RE KEVIN Cullen's column "Asking for trouble" (City & Region, July 21): He writes that the individuals he interviewed felt uncomfortable at the sight of the police presence when they exited the Boston Garden the night the Celtics won their 17th championship. I can only imagine how uncomfortable these same individuals might have felt if they had traveled a few hundred yards to Friend Street, where, on the same night, the Globe reported last month, there was $50,000 dollars in damage to one business alone. This occurred during a rampage of revelers who "yanked street-sign posts out of the sidewalk and smashed them through . . .the building's windows," according to a June 19 Globe story. I surmise it was probably very uncomfortable for the law-abiding pedestrians who tried to negotiate their way down the street during the drunken frenzy. In the same June 19 coverage, the Globe also published a photo of several individuals damaging property at Faneuil Hall.

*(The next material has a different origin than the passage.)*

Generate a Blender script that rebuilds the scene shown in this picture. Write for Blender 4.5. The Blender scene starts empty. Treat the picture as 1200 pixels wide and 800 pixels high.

After reading that and seeing the photos of the culprits in action, I wonder how people can still feel that the police presence was unnecessary.

TOM LEAHY
Dorchester

WHEN JUST about every sports championship is routinely followed by wanton destruction by hordes of Neanderthals who think it is their inherent right to "celebrate" this way, it is unconceivable that Kevin Cullen could have the audacity to suggest that the police presence is the cause of all this insanity. Is he serious? What's more, acting as judge and jury, he blames police for the death of David Woodman, a baseless assumption of facts not yet proven.

The public good would be better served if the blame were placed where it properly belongs: at the feet of a couple of generations of witless, gutless parents who have never said no to their children, and are now reaping a harvest of spoiled, ego-centric monsters who are locked into perpetual adolescence and devoid of all sense of respect for the rights and property of others.

Cullen's unwarranted and unworthy attack on the integrity of all police officers is an insult to all decent citizens everywhere.